Women’s Awareness Month in Montgomery County

Women’s Awareness Month is celebrated every year in March across the world in countries such as the United States, the United Kingdom and Australia. This month includes International Women’s Day on March 8th and several other events held by various organizations. This holiday can be traced back to 1911, when it was established to recognize the influence of women in various career fields. The main focus was on leadership and women who had been influential in society.

Various middle and elementary schools around the county have planned awareness month activities for students. Particularly, schools with primary/middle years program, such as Julius West Middle School, highlighted the contributions of women through trivia games, morning announcements, and contests.

Trevor Campbell, a senior at Seneca Valley High School, agrees with the mission of the holiday. “A lot of men are remembered for their contributions, women should be remembered as well because they have also made just as many contributions.”

As time progressed, more leaders grew to recognize the pivotal contributions of women to societies. Couple with a three decade long feminist campaign, the US Congress officially declared March as Women’s Awareness Month in 1987.

Nowadays, the month of March is a prime time to educate the public about women’s roles in our past and present. Nonetheless, debate still occurs as to whether it implies a perception of equality or stands as another sign that women are “victims of the past.” Prabhleen Aneja, a senior at Paint Branch High School, says that “one side of [her] says we need woman’s awareness month. On the other side, there should be a day where woman’s awareness month isn’t needed. We, as women, don’t want to always be treated as special. We don’t want more, but just as much as men.”

Nonetheless, Eryn Gerber, a junior at Seneca Valley High School, believes that this month is a chance to show that “[women] can actually do something of importance, which can motivate more young women to strive to achieve whatever their hearts desire.”

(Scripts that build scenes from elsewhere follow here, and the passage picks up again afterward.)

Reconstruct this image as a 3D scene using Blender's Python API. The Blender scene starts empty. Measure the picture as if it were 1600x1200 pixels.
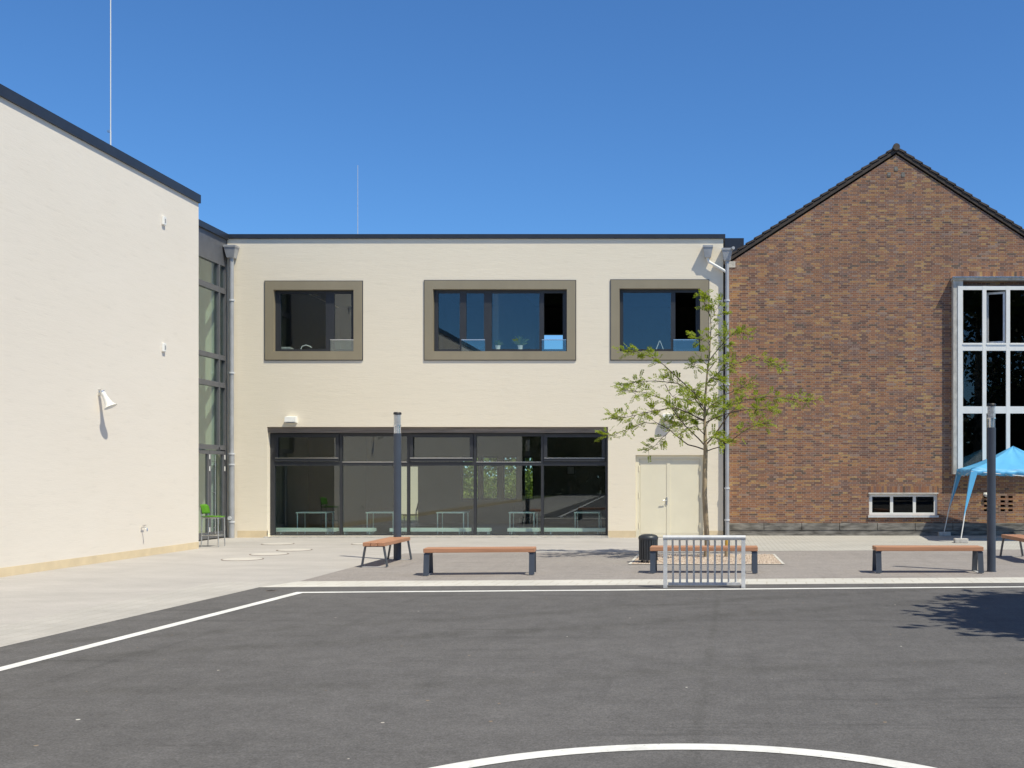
import bpy, math, random
from mathutils import Vector, Matrix
R = math.radians
C = bpy.context.scene.collection
S = bpy.context.scene
rnd = random.Random(7)

# ------------------------------------------------------------------ measured place
F = 1700.0; H = 1.65            # focal length in photo pixels, eye height
YF = 28.62                      # cream facade plane
YB = 29.50                      # brick gable plane
XW = -11.33                     # plastered wing wall plane
XL = -12.54                     # glazed link plane
def X(px, Y): return (px - 1100.0) / F * Y
def Z(py, Y): return H + (742.0 - py) / F * Y
def G(px, py):                  # ground point
    Y = F * H / (py - 742.0)
    return (X(px, Y), Y)
SUN = Vector((0.50, -0.38, 1.0)).normalized()

# ------------------------------------------------------------------ materials
def nodes(name):
    m = bpy.data.materials.new(name); m.use_nodes = True
    nt = m.node_tree
    return m, nt, nt.nodes['Principled BSDF']
def N(nt, t, **kw):
    n = nt.nodes.new(t)
    for k, v in kw.items():
        if k in n.inputs.keys(): n.inputs[k].default_value = v
        else: setattr(n, k, v)
    return n
def L(nt, a, b): nt.links.new(a, b)
def mth(nt, op, a, b=None):
    n = nt.nodes.new('ShaderNodeMath'); n.operation = op
    for i, v in enumerate((a, b)):
        if v is None: continue
        if isinstance(v, (int, float)): n.inputs[i].default_value = v
        else: L(nt, v, n.inputs[i])
    return n.outputs[0]
def mixc(nt, fac, a, b, mode='MIX'):
    n = nt.nodes.new('ShaderNodeMix'); n.data_type = 'RGBA'; n.blend_type = mode
    for sock, v in ((n.inputs[0], fac), (n.inputs[6], a), (n.inputs[7], b)):
        if isinstance(v, (int, float)): sock.default_value = v
        elif isinstance(v, tuple): sock.default_value = (*v, 1)
        else: L(nt, v, sock)
    return n.outputs[2]
def ramp(nt, fac, stops, const=False):
    n = nt.nodes.new('ShaderNodeValToRGB')
    e = n.color_ramp.elements
    while len(e) < len(stops): e.new(0.5)
    for el, (p, c) in zip(e, stops):
        el.position = p; el.color = (*c, 1) if isinstance(c, tuple) else (c, c, c, 1)
    if const: n.color_ramp.interpolation = 'CONSTANT'
    L(nt, fac, n.inputs[0]); return n.outputs[0]
def noise(nt, scale=(1, 1, 1), s=1.0, detail=4, rough=.55, rot=(0, 0, 0)):
    tc = nt.nodes.new('ShaderNodeTexCoord'); mp = nt.nodes.new('ShaderNodeMapping')
    mp.inputs['Scale'].default_value = scale; mp.inputs['Rotation'].default_value = rot
    L(nt, tc.outputs['Object'], mp.inputs[0])
    n = N(nt, 'ShaderNodeTexNoise', Scale=s, Detail=detail, Roughness=rough)
    L(nt, mp.outputs[0], n.inputs['Vector']); return n.outputs['Fac']
def bump(nt, p, h, strength=.3, dist=.01):
    b = N(nt, 'ShaderNodeBump', Strength=strength, Distance=dist)
    L(nt, h, b.inputs['Height']); L(nt, b.outputs[0], p.inputs['Normal'])
def mat(name, col, rough=.6, metal=0.0, var=.12, s=6.0, scale=(1, 1, 1), bmp=0.0, spec=None):
    m, nt, p = nodes(name)
    f = noise(nt, scale, s)
    lo = tuple(c * (1 - var) for c in col); hi = tuple(min(1, c * (1 + var)) for c in col)
    L(nt, ramp(nt, f, [(.3, lo), (.7, hi)]), p.inputs['Base Color'])
    p.inputs['Roughness'].default_value = rough; p.inputs['Metallic'].default_value = metal
    if spec is not None: p.inputs['Specular IOR Level'].default_value = spec
    if bmp: bump(nt, p, f, bmp)
    return m

def plaster(name, col, bs=.46):
    m, nt, p = nodes(name)
    streak = noise(nt, (.9, .9, 6.5), 1.7, 7, .68)
    fine = noise(nt, (2.5, 2.5, 19), 2.3, 4, .65)
    big = noise(nt, (.25, .25, .35), 1.0, 4, .6)
    c = mixc(nt, ramp(nt, big, [(.3, 0.0), (.75, 1.0)]), col, tuple(x * y for x, y in zip(col, (.96, .955, .945))))
    d = ramp(nt, streak, [(.24, .91), (.42, .995), (.8, 1.02)])
    c = mixc(nt, 1.0, c, d, 'MULTIPLY')
    L(nt, c, p.inputs['Base Color'])
    p.inputs['Roughness'].default_value = .92; p.inputs['Specular IOR Level'].default_value = .15
    h = mth(nt, 'ADD', mth(nt, 'MULTIPLY', streak, .7), mth(nt, 'MULTIPLY', fine, .5))
    bump(nt, p, h, bs, .012)
    return m

def brickmat(name, w=.25, h=.0535, bond=True):
    m, nt, p = nodes(name)
    tc = nt.nodes.new('ShaderNodeTexCoord'); sp = nt.nodes.new('ShaderNodeSeparateXYZ')
    L(nt, tc.outputs['Object'], sp.inputs[0])
    x = mth(nt, 'ADD', sp.outputs[0], sp.outputs[1]); z = sp.outputs[2]
    zr = mth(nt, 'DIVIDE', mth(nt, 'ADD', z, 20.0), h); row = mth(nt, 'FLOOR', zr)
    odd = mth(nt, 'MULTIPLY', mth(nt, 'MODULO', row, 2.0), 1.0 if bond else 0.0)
    jit = nt.nodes.new('ShaderNodeTexWhiteNoise'); jit.noise_dimensions = '1D'; L(nt, row, jit.inputs['W'])
    xo = mth(nt, 'ADD', mth(nt, 'MULTIPLY', mth(nt, 'ADD', mth(nt, 'DIVIDE', mth(nt, 'ADD', x, 40.0), w), mth(nt, 'MULTIPLY', jit.outputs['Value'], .03)),
             mth(nt, 'ADD', 1.0, odd)), mth(nt, 'MULTIPLY', odd, .5))
    col = mth(nt, 'FLOOR', xo); fx = mth(nt, 'FRACT', xo); fz = mth(nt, 'FRACT', zr)
    cb = nt.nodes.new('ShaderNodeCombineXYZ'); L(nt, col, cb.inputs[0]); L(nt, row, cb.inputs[1])
    wn = nt.nodes.new('ShaderNodeTexWhiteNoise'); wn.noise_dimensions = '2D'; L(nt, cb.outputs[0], wn.inputs['Vector'])
    c = ramp(nt, wn.outputs['Value'], [(0, (.175, .098, .078)), (.11, (.275, .138, .088)), (.27, (.335, .172, .096)), (.42, (.225, .140, .118)),
                                       (.54, (.290, .152, .098)), (.68, (.375, .215, .105)), (.79, (.235, .135, .098)), (.88, (.405, .262, .125)), (.93, (.135, .098, .082)), (.97, (.30, .21, .17))], True)
    big = noise(nt, (1, 1, 1), .55, 3, .6)
    c = mixc(nt, 1.0, c, ramp(nt, big, [(.3, (.84, .83, .86)), (.7, (1.12, 1.08, 1.0))]), 'MULTIPLY')
    gr = noise(nt, (1, 1, 2.2), 22, 4, .7)
    c = mixc(nt, 1.0, c, ramp(nt, gr, [(.25, .62), (.75, 1.34)]), 'MULTIPLY')
    mort = mth(nt, 'MAXIMUM', mth(nt, 'LESS_THAN', fx, mth(nt, 'MULTIPLY', mth(nt, 'ADD', 1.0, odd), .05)), mth(nt, 'LESS_THAN', fz, .16))
    c = mixc(nt, mth(nt, 'MULTIPLY', mort, .8), c, (.37, .30, .24))
    w2 = nt.nodes.new('ShaderNodeTexWhiteNoise'); w2.noise_dimensions = '3D'; L(nt, cb.outputs[0], w2.inputs['Vector'])
    joint_shade = mth(nt, 'MULTIPLY', mth(nt, 'MULTIPLY', mth(nt, 'GREATER_THAN', fz, .84), mth(nt, 'GREATER_THAN', w2.outputs['Value'], .72)), .65 if bond else 0.0)  # shadow dashes under some bricks, painted into the colour
    c = mixc(nt, joint_shade, c, (.06, .05, .045))
    grime = noise(nt, (1.6, 1.6, .35), .8, 5, .65)
    c = mixc(nt, 1.0, c, ramp(nt, grime, [(.25, (.80, .80, .82)), (.5, (1, 1, 1)), (.8, (1.07, 1.05, 1.02))]), 'MULTIPLY')
    L(nt, c, p.inputs['Base Color']); p.inputs['Roughness'].default_value = .85
    p.inputs['Specular IOR Level'].default_value = .25
    bump(nt, p, mth(nt, 'ADD', mth(nt, 'SUBTRACT', 1.0, mort), mth(nt, 'MULTIPLY', wn.outputs['Value'], .5)), .6, .006)
    return m

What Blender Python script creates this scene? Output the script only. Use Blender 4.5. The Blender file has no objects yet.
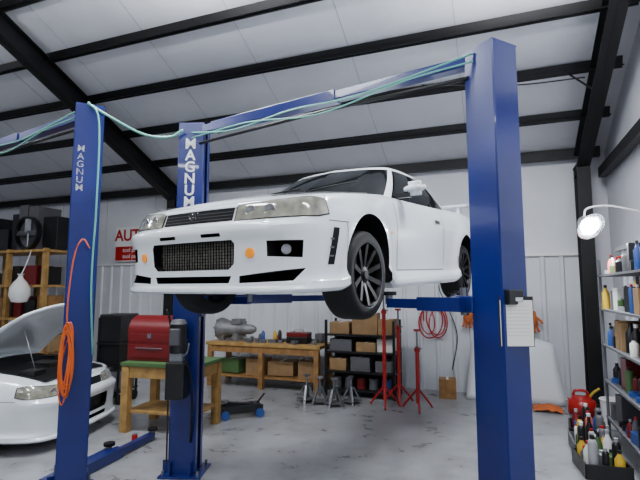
import bpy, bmesh, math, random
from mathutils import Vector, Matrix
random.seed(4)
sc=bpy.context.scene
COL=sc.collection
# ------------------------------------------------------------ materials
def mat(name,col,rough=.5,metal=0.,emit=0.,noise=0.,nscale=6.,bump=0.,bscale=20.,coat=0.,ecol=None,spec=.5):
    m=bpy.data.materials.new(name); m.use_nodes=True
    nt=m.node_tree; b=nt.nodes['Principled BSDF']
    b.inputs['Base Color'].default_value=(*col,1); b.inputs['Roughness'].default_value=rough
    b.inputs['Metallic'].default_value=metal; b.inputs['Coat Weight'].default_value=coat
    b.inputs['Specular IOR Level'].default_value=spec
    if emit>0:
        b.inputs['Emission Color'].default_value=(*(ecol or col),1); b.inputs['Emission Strength'].default_value=emit
    tc=nt.nodes.new('ShaderNodeTexCoord')
    if noise>0:
        n=nt.nodes.new('ShaderNodeTexNoise'); n.inputs['Scale'].default_value=nscale; n.inputs['Detail'].default_value=5
        nt.links.new(tc.outputs['Object'],n.inputs['Vector'])
        r=nt.nodes.new('ShaderNodeValToRGB')
        r.color_ramp.elements[0].position=.3; r.color_ramp.elements[1].position=.7
        r.color_ramp.elements[0].color=(*[c*(1-noise) for c in col],1)
        r.color_ramp.elements[1].color=(*[min(1,c*(1+noise*.5)) for c in col],1)
        nt.links.new(n.outputs['Fac'],r.inputs['Fac']); nt.links.new(r.outputs['Color'],b.inputs['Base Color'])
    if bump>0:
        n=nt.nodes.new('ShaderNodeTexNoise'); n.inputs['Scale'].default_value=bscale; n.inputs['Detail'].default_value=4
        nt.links.new(tc.outputs['Object'],n.inputs['Vector'])
        bp=nt.nodes.new('ShaderNodeBump'); bp.inputs['Strength'].default_value=bump; bp.inputs['Distance'].default_value=.05
        nt.links.new(n.outputs['Fac'],bp.inputs['Height']); nt.links.new(bp.outputs['Normal'],b.inputs['Normal'])
    return m
M={}
M['carwhite']=mat('car_paint_white',(.78,.82,.86),.2,coat=.7)
M['dark']=mat('dark_cavity',(.004,.004,.005),.8,spec=.2)
M['seam']=mat('panel_gap',(.03,.03,.034),.6)
M['glass']=mat('window_glass',(.006,.007,.008),.04,spec=.14)
M['black']=mat('black_plastic',(.006,.006,.007),.4)
M['rubber']=mat('rubber',(.006,.006,.007),.65,noise=.2,spec=.3)
M['rim']=mat('black_rim',(.003,.003,.004),.38,spec=.16)
M['chrome']=mat('chrome',(.7,.7,.72),.18,metal=1)
M['steel']=mat('steel',(.28,.29,.31),.4,metal=.9,noise=.2)
M['dsteel']=mat('dark_steel',(.02,.02,.023),.5,metal=.3)
M['alu']=mat('cast_aluminium',(.24,.24,.25),.5,metal=.6,noise=.4,bump=.3)
M['lens']=mat('headlight_lens',(.26,.25,.20),.08,noise=.5,nscale=11,coat=1)
M['orange']=mat('amber_lens',(.95,.30,.005),.2,coat=.5,emit=.2)
M['redlens']=mat('red_lens',(.5,.01,.01),.2)
M['mesh']=mat('intercooler_fins',(.42,.39,.34),.5,metal=.2,noise=.5,nscale=45)
M['blue']=mat('blue_post_paint',(.002,.012,.145),.3,noise=.2,nscale=3,coat=.2)
M['white']=mat('white_paint',(.8,.8,.8),.5)
M['beam']=mat('black_primer',(.004,.004,.005),.5,noise=.2,spec=.4)
M['insul']=mat('white_insulation',(.70,.71,.76),.42,noise=.06,nscale=1.5,bump=.5,bscale=2.2)
M['seaml']=mat('insulation_seam',(.42,.42,.46),.6)
M['liner']=mat('white_metal_liner',(.66,.68,.72),.35,noise=.05,nscale=2)
def floormat():
    m=mat('painted_concrete',(.31,.315,.33),.25,noise=.16,nscale=1.1,bump=.04,bscale=8)
    nt=m.node_tree; b=nt.nodes['Principled BSDF']
    link=[l for l in nt.links if l.to_socket==b.inputs['Base Color']][0]; src=link.from_socket
    tc=[n for n in nt.nodes if n.type=='TEX_COORD'][0]
    n=nt.nodes.new('ShaderNodeTexNoise'); n.inputs['Scale'].default_value=2.3; n.inputs['Detail'].default_value=9; n.inputs['Roughness'].default_value=.65
    nt.links.new(tc.outputs['Object'],n.inputs['Vector'])
    r=nt.nodes.new('ShaderNodeValToRGB'); r.color_ramp.elements[0].position=.33; r.color_ramp.elements[1].position=.56
    r.color_ramp.elements[0].color=(.55,.53,.51,1); r.color_ramp.elements[1].color=(1,1,1,1)
    nt.links.new(n.outputs['Fac'],r.inputs['Fac'])
    mx=nt.nodes.new('ShaderNodeMix'); mx.data_type='RGBA'; mx.blend_type='MULTIPLY'; mx.inputs[0].default_value=.85
    nt.links.new(src,mx.inputs[6]); nt.links.new(r.outputs['Color'],mx.inputs[7]); nt.links.new(mx.outputs[2],b.inputs['Base Color'])
    r2=nt.nodes.new('ShaderNodeMapRange'); r2.inputs[3].default_value=.18; r2.inputs[4].default_value=.42
    nt.links.new(n.outputs['Fac'],r2.inputs[0]); nt.links.new(r2.outputs[0],b.inputs['Roughness'])
    return m
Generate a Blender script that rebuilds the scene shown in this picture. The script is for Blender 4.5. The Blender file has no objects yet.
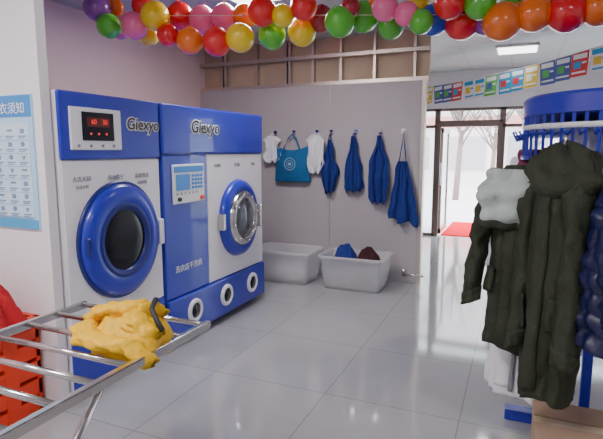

While certain names, such as Florence Nightingale, Jane Austen, and Marie Curie are familiar to almost every home, millions of unsung women have paved groundwork for the advent of our modern state and continual progress. The road for women to reach fulfill their dreams has oftentimes been flooded with obstacles. As accounted in Betty Friedan’s The Feminine Mystique is 1963, many cultures deem homes as the only suitable workplace for women. A worriless, serene life as the husband’s caregiver and the children’s caretaker epitomized the perception of ‘the other sex’ for many centuries. To struggle against stereotypes, as paralleled in Kate Chopin’s The Awakening (1911), often implicated disastrous outcomes. Nonetheless, in the modern era, women have found grounds in careers previously deemed as “sacrilegious,” such as science, politics, and business. The signs of yet another empowered generation of females are witnessed in MCPS.

“Every year we hold an invitational conference for seventh grade girls interested in STEM (science, technology, engineering, mathematics),” says a science teacher at Blair High School, “and it’s thrilling to me to see so many bright young girls coming here. When I was in high school, I was about the only girl in my physics class. Now, I’d say with confidence, that the ratio of boys to girls is 1 to 1.”